The entertainment and leisure industry generates revenue in the billions of pounds per year, in the UK. With competition increasing, finding a way to stand out from others is becoming a real issue. With the increased choice, clients no longer accept the bare minimum knowing that other options are available. Acoustics can be that key element that differentiates you from the rest, enticing customers to return.
The entertainment and leisure sector forms a key part of the commercial sector, that includes businesses such as:
– Theatres
– Music Venues
– Bowling Alleys
– Cinemas
– Gyms
– Sports Centres
– Pubs and Night Clubs

Given the wide variety of uses and design requirements, each building or space will need to implement acoustic solutions and treatments to improve the acoustic environment to required levels.  This can make the entertainment and leisure sector particularly challenging especially when more than one use is needed within the same space or building..

Entertainment and Leisure | Cinemas
Treating music spaces

Multiple uses within a single building

For music venues built as part of a community project it is not uncommon for the building to consist of a main performance hall, one or more practice rooms, a recording studio, office and even a small café or coffee shop.

Each area, will need to have different room acoustics and sound cannot be allowed to travel between both horizontal (floors and ceilings) and vertical partitions (walls, doors and windows).

Given the varying degrees of sound levels and frequencies will be present a clear we need to have a clear understanding on how the building will perform. The sound from one area can affect other areas that are not directly joined together through ‘structure-borne’ noise transference. It is key that we plan the layout of the building to meet these requirements at planning stage.

Controlling noise and vibration

Sound Insulation and reverberation are critical to these spaces performing both as individual areas as well as a complete building. The use of the building normally dictates the levels required to be met.

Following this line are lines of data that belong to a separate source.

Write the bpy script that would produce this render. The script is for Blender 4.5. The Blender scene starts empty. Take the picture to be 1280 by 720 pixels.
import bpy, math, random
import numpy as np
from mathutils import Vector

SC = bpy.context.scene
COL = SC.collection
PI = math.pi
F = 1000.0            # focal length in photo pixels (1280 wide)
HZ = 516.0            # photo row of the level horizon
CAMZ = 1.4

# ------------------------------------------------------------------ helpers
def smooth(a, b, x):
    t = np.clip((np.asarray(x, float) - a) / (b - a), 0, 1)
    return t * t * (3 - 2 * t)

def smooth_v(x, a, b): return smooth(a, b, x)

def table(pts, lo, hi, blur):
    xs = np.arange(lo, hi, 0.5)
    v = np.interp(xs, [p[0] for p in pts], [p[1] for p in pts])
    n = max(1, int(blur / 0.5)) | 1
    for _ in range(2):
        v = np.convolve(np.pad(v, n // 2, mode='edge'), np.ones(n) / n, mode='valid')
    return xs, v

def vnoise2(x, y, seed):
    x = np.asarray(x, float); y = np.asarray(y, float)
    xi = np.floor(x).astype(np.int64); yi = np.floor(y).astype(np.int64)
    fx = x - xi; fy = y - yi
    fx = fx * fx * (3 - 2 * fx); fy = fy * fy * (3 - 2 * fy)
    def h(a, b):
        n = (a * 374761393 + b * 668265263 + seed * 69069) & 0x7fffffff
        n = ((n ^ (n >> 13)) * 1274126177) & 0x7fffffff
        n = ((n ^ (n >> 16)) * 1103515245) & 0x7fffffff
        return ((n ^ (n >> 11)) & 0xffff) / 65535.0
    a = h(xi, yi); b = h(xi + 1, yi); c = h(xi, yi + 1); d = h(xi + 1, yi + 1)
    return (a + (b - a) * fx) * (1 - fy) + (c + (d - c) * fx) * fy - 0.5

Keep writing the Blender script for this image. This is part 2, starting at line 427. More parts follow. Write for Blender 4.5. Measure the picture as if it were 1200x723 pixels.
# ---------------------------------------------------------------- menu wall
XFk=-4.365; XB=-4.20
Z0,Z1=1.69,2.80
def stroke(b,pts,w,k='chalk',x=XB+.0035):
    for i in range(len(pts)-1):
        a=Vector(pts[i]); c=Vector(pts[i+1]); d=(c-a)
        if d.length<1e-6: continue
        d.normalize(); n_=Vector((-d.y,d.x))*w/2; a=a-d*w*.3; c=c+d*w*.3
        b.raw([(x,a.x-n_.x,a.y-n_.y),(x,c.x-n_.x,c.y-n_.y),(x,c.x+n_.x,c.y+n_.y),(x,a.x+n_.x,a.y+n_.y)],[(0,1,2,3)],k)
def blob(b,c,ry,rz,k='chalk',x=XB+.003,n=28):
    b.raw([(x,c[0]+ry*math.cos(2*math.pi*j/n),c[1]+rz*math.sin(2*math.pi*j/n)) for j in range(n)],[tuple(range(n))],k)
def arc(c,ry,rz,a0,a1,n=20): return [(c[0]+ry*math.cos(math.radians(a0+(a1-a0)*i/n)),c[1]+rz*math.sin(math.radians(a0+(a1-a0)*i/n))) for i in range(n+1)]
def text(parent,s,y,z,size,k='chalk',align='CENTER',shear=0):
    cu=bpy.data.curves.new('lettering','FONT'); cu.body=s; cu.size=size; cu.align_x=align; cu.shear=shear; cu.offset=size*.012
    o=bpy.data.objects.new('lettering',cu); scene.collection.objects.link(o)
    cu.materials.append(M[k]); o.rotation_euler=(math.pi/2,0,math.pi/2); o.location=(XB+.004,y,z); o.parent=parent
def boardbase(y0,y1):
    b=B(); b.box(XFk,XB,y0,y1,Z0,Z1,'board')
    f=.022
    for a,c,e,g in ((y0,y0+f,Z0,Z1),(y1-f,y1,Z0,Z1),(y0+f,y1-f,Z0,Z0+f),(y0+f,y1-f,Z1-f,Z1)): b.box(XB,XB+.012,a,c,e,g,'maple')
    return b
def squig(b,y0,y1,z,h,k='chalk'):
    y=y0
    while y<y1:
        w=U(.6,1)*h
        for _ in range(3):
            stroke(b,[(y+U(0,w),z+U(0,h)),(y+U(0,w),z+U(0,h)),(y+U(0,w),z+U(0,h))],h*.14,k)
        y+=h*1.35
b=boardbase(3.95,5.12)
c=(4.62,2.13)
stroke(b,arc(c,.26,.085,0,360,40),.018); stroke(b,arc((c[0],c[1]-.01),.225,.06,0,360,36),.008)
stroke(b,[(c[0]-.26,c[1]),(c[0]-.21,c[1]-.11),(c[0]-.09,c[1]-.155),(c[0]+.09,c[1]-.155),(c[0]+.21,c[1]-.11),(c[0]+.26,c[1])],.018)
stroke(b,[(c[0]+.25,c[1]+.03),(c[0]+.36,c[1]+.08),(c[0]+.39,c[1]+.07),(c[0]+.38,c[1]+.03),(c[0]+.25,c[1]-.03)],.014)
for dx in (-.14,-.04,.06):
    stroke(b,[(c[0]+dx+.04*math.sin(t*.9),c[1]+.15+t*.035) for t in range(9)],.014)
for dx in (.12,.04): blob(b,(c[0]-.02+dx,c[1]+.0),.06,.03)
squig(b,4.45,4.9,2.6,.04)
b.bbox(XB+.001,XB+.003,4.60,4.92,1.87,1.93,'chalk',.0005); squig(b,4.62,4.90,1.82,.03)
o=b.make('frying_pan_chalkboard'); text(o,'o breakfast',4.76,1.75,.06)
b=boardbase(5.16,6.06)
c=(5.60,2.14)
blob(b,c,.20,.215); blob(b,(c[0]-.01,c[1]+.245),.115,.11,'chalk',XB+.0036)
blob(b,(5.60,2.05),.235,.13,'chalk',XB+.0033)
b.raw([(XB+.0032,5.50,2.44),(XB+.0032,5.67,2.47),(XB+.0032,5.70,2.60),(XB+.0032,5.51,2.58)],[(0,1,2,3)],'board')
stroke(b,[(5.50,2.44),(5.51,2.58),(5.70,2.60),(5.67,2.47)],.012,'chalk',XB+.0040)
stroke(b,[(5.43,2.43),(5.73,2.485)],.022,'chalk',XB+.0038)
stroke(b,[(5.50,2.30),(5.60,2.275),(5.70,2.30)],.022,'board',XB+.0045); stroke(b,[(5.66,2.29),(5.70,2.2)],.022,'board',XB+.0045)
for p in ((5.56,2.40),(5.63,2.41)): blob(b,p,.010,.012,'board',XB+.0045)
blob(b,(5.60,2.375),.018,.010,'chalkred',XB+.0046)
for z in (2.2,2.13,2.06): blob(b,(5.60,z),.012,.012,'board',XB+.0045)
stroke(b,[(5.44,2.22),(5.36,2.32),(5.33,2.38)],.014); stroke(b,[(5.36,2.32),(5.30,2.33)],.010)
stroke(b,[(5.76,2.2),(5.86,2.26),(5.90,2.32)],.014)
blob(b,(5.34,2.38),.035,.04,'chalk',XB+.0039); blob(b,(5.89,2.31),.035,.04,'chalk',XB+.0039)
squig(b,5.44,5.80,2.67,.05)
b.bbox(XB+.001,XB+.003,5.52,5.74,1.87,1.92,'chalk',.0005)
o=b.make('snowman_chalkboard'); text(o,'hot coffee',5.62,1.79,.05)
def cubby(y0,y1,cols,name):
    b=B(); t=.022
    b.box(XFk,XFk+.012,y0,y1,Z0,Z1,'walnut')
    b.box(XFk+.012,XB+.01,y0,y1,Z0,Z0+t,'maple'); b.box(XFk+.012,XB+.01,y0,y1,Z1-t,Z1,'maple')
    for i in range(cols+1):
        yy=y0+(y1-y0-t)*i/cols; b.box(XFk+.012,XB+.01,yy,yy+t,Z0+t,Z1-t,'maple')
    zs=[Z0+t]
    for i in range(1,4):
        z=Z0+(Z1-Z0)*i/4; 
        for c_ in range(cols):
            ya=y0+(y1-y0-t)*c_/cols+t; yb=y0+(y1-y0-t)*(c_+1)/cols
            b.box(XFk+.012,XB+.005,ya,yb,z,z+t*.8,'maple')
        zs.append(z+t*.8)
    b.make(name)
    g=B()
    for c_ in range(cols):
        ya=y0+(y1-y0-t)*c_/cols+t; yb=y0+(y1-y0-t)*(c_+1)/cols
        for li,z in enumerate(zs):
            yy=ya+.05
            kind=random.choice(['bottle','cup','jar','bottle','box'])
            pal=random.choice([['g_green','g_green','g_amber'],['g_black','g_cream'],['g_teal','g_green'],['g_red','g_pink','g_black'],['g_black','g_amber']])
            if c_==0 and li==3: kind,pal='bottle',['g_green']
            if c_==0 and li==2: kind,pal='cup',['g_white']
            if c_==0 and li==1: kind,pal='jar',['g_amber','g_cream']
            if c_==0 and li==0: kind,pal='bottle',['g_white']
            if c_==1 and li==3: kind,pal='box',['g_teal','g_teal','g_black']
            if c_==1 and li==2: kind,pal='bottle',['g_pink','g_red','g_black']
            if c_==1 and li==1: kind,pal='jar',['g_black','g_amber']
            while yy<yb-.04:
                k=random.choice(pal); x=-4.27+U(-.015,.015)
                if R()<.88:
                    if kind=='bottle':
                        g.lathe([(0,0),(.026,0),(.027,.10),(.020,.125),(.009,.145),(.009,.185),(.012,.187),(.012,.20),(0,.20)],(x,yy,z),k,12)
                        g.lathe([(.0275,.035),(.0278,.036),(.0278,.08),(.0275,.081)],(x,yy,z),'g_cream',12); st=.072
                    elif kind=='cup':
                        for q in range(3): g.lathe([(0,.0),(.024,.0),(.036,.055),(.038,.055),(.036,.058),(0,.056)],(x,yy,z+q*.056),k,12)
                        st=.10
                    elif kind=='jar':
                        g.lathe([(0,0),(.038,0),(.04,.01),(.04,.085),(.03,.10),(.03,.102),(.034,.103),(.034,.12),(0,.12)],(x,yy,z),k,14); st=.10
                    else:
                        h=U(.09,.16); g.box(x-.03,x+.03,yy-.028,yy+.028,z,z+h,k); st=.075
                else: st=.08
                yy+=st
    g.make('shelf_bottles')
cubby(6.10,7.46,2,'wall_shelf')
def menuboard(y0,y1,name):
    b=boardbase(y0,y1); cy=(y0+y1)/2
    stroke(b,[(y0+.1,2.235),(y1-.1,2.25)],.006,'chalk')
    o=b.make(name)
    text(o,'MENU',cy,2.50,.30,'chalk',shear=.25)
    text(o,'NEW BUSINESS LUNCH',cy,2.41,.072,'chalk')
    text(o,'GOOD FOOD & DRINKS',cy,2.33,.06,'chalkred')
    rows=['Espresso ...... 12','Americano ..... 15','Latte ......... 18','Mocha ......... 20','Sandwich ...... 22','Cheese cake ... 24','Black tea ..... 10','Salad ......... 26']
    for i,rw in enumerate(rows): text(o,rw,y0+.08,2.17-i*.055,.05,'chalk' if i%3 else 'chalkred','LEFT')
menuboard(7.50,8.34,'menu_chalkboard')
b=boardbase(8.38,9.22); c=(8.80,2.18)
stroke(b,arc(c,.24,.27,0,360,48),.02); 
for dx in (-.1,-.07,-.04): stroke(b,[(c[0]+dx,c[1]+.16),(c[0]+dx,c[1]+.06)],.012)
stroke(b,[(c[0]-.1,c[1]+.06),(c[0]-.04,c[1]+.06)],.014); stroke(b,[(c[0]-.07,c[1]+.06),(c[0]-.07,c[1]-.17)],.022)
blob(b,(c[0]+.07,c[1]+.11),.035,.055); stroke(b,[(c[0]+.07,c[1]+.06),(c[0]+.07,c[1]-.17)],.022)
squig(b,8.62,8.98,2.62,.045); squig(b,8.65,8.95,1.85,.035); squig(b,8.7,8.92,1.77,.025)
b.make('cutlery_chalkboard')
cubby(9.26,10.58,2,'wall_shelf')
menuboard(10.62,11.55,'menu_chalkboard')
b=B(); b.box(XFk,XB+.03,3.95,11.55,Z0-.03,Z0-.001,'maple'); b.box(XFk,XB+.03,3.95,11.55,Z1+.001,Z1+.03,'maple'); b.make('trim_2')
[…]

Vibration is another key element that needs to be considered at planning stage. Some activities may result in noise through vibration that can travel as structure-borne noise and be heard in locations at great distances from the source.

Whilst the finished build can be tested for vibration, sound insulation and reverberation, upon completion, the remedial work costs can be both expensive and time consuming. Remedial works are normally required as a result of ineffective planning, incorrect material specification and poor installation.

Critical listening spaces may also need to take in to account acoustic aspects such diffusion, room mode and, anti-vibration measures.

Entertainment and Leisure | Gyms
Entertainments and Leisure | Theatres

Achieving the perfect acoustic environment

The solution could be as simple as adding a small amount of material to help control reverberation.

Spaces such as gyms may find that the main cause of noise is created through weights and equipment being dropped on to a hard floor. Whilst reverberation may be an issue the key problem would be impact noise and vibration.
By introducing suitable impact resistant flooring, anti-vibration measures and careful planning this noise can be reduced to acceptable levels. 

It may be so complex that it takes acoustic modelling and computer simulation to prove a design concept is both viable and cost effective. This is an option where different spaces require different performance criteria or when multiple levels are required.


Where noise becomes an issue complaints may be made and the local council may become involved. Additional advice can be found on the Government’s website on how councils may deal with noise nuisances and complaints.
To resolve complaints Environmental Noise Assessments may need to be carried out to identify the scale of the issue. This type of assessment is normally required where local residents or others are affected within the local area.